Woodcocks, owls, bulls, hawks

rachel_frome_ky
15 years ago

Whenever we watch the Woodcocks' aerial displays I wonder if Great Horned Owls ever take advantage and go after them, and if not, why not.

Last night as DuBois and I approached the singing grounds I could see a Great Horned Owl on top of a dead tree next to the display area. When it noticed us, the owl dropped toward the ground and sailed low across the field and into the woods where the Woodcocks usually congregate.

But we had other distractions. The mountaintop pasture has been empty but this time those five aggressive bulls that chased us last year appeared and began snorting and charging at us.

DuBois finally rushed them, waving a stadium pad to back them off enough for me to climb a gate to another field, where we watched the rest of the show.

After the Woodcock beeping stopped we headed down, but the bulls kept charging us from behind in the dark. DuBois would flash the super spotlight at them to make them swerve away, but they'd just re-group. I was relieved to crawl under the fence at the edge of the forest onto our land and head down the path toward the bottom of the mountain.

This morning when I went up the mountain to change the Cuddeback SD card, two male Pine Warblers were duking it out in a sapling about 30 ft away.

When I reached our pond the juvenile Red-shouldered Hawk flew up from the bank toward me, clutching what appeared to be a frog in one foot.
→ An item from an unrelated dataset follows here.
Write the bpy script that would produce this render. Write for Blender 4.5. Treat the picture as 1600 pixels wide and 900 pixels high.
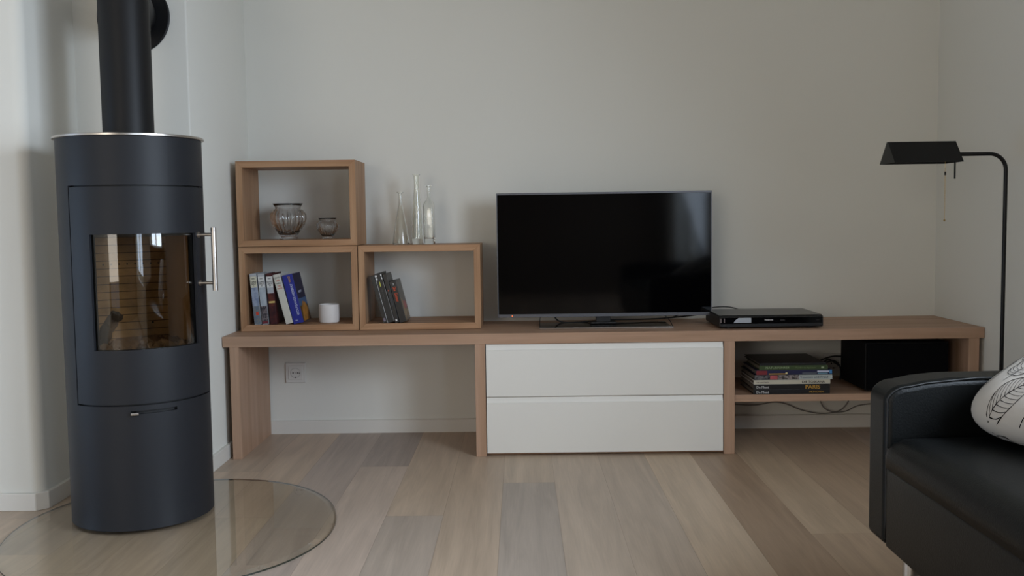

It landed in the top of a small yellow pine about 50 feet away and began carefully eating its catch, then lifted its head and began giving its "Kee-yer! Keeyer!" cries. I'd grown tired of lugging the heavy 400mm lens up to the pond each day for nothing and hadn't brought it, of course.

Finally the young hawk launched out and circled me, just grazing the the Yellow Pines overhead, wheeling neatly in a slow, tight circle as though on a pivot. I was fascinated to watch it tilt its tail and angle the spread wing feathers to achieve each turn, just over stall speed. When it finally went off, still yelping, to wheel over another part of the woods, I continued on down the hill to walk the dogs.

But on the way back from Narnia Ridge I heard the cries again and looked up to see an adult pair of Red-shouldered Hawk hanging in the air, almost stationary, high above the horse pasture, and the young hawk yelping and making passes at them, as though attacking or challenging them. If so, the adult pair didn't seem concerned and didn't react at all, leaving me wondering if they were its parents.